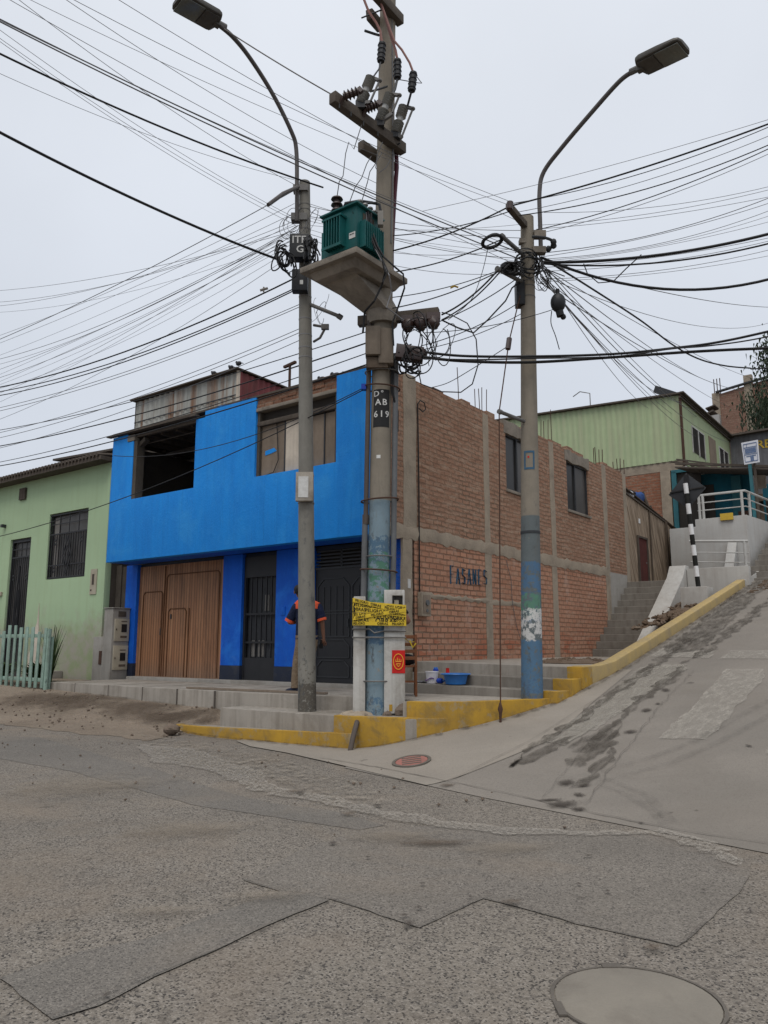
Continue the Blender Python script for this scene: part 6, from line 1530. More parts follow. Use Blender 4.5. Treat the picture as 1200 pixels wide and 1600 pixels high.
# top arms, cables coming down
zc = 11.5; g0, g1 = hz(582, -16, zc), hz(626, 33, zc)
part(MB().beam(g0, g1, .13, .17), 'crossarm', 'dark_arm', PB.th, bevel=.012)
h0, h1 = hz(577, 22, zc-.1), hz(598, 62, zc-.1)
part(MB().beam(h0, at(594, 42, 11.25), .12, .16), 'crossarm', 'dark_arm', PB.th, bevel=.012)
for q, r_ in (((at(570, 48, 10.8), at(585, 53, 10.9), at(592, 55, 11)), .02), ((at(565, 28, 10.8), at(592, 17, 10.9), at(616, 9, 11)), .012), ((at(605, 135, 10.85), at(590, 140, 10.75), at(578, 143, 10.7)), .016)):
    part(MB().tube(q, r_, 6), 'bracket', 'iron', PB.th)
pk_ = [([(566, -12), (569, 0), (576, 18), (588, 36), (594, 48), (597, 68)], 10.7, .02), ([(590, -12), (594, 0), (604, 34), (612, 61), (618, 78), (621, 94)], 10.75, .02), ([(588, -12), (597, 10), (608, 42), (616, 64), (628, 78), (640, 98), (646, 114)], 10.7, .018)]
for pts, y, r_ in pk_:
    part(MB().tube([at(*p, y) for p in pts], r_, 8), 'pink_cable', 'pink_cable', PB.th)
for (u0, v0, u1, v1, y) in ((597, 68, 595, 96, 10.7), (621, 94, 621, 122, 10.75), (646, 114, 643, 142, 10.7)):
    part(ribbed(MB(), at(u0, v0, y), at(u1, v1, y), .068, 4, .85), 'cable_termination', 'box_black', PB.th)
part(MB().tube([at(595, 96, 10.7), at(592, 108, 10.5), at(584, 119, 10.35)], .012, 6).tube([at(621, 122, 10.75), at(617, 140, 10.7), at(612, 149, 10.65)], .02, 6).tube([at(643, 142, 10.7), at(637, 165, 10.85)], .018, 6), 'jumper', 'iron', PB.th)
for pts, m, r_ in (([(619, 236), (620, 262), (617, 300), (614, 350), (612, 395), (612, 425)], 'maroon', .034), ([(612, 15), (613, 110), (614, 240), (613, 300), (611, 380)], 'wire', .012)):
    part(MB().tube([at(*p, 11.15 if m == 'maroon' else 11.0) for p in pts], r_, 8), 'riser_cable', m, PB.th)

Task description
Output an exact copy of the material, with the pictures removed.

Written response
Continue the Blender Python script for this scene: part 6, from line 1530. More parts follow. Use Blender 4.5. Treat the picture as 1200 pixels wide and 1600 pixels high.
# top arms, cables coming down
zc = 11.5; g0, g1 = hz(582, -16, zc), hz(626, 33, zc)
part(MB().beam(g0, g1, .13, .17), 'crossarm', 'dark_arm', PB.th, bevel=.012)
h0, h1 = hz(577, 22, zc-.1), hz(598, 62, zc-.1)
part(MB().beam(h0, at(594, 42, 11.25), .12, .16), 'crossarm', 'dark_arm', PB.th, bevel=.012)
for q, r_ in (((at(570, 48, 10.8), at(585, 53, 10.9), at(592, 55, 11)), .02), ((at(565, 28, 10.8), at(592, 17, 10.9), at(616, 9, 11)), .012), ((at(605, 135, 10.85), at(590, 140, 10.75), at(578, 143, 10.7)), .016)):
    part(MB().tube(q, r_, 6), 'bracket', 'iron', PB.th)
pk_ = [([(566, -12), (569, 0), (576, 18), (588, 36), (594, 48), (597, 68)], 10.7, .02), ([(590, -12), (594, 0), (604, 34), (612, 61), (618, 78), (621, 94)], 10.75, .02), ([(588, -12), (597, 10), (608, 42), (616, 64), (628, 78), (640, 98), (646, 114)], 10.7, .018)]
for pts, y, r_ in pk_:
    part(MB().tube([at(*p, y) for p in pts], r_, 8), 'pink_cable', 'pink_cable', PB.th)
for (u0, v0, u1, v1, y) in ((597, 68, 595, 96, 10.7), (621, 94, 621, 122, 10.75), (646, 114, 643, 142, 10.7)):
    part(ribbed(MB(), at(u0, v0, y), at(u1, v1, y), .068, 4, .85), 'cable_termination', 'box_black', PB.th)
part(MB().tube([at(595, 96, 10.7), at(592, 108, 10.5), at(584, 119, 10.35)], .012, 6).tube([at(621, 122, 10.75), at(617, 140, 10.7), at(612, 149, 10.65)], .02, 6).tube([at(643, 142, 10.7), at(637, 165, 10.85)], .018, 6), 'jumper', 'iron', PB.th)
for pts, m, r_ in (([(619, 236), (620, 262), (617, 300), (614, 350), (612, 395), (612, 425)], 'maroon', .034), ([(612, 15), (613, 110), (614, 240), (613, 300), (611, 380)], 'wire', .012)):
    part(MB().tube([at(*p, 11.15 if m == 'maroon' else 11.0) for p in pts], r_, 8), 'riser_cable', m, PB.th)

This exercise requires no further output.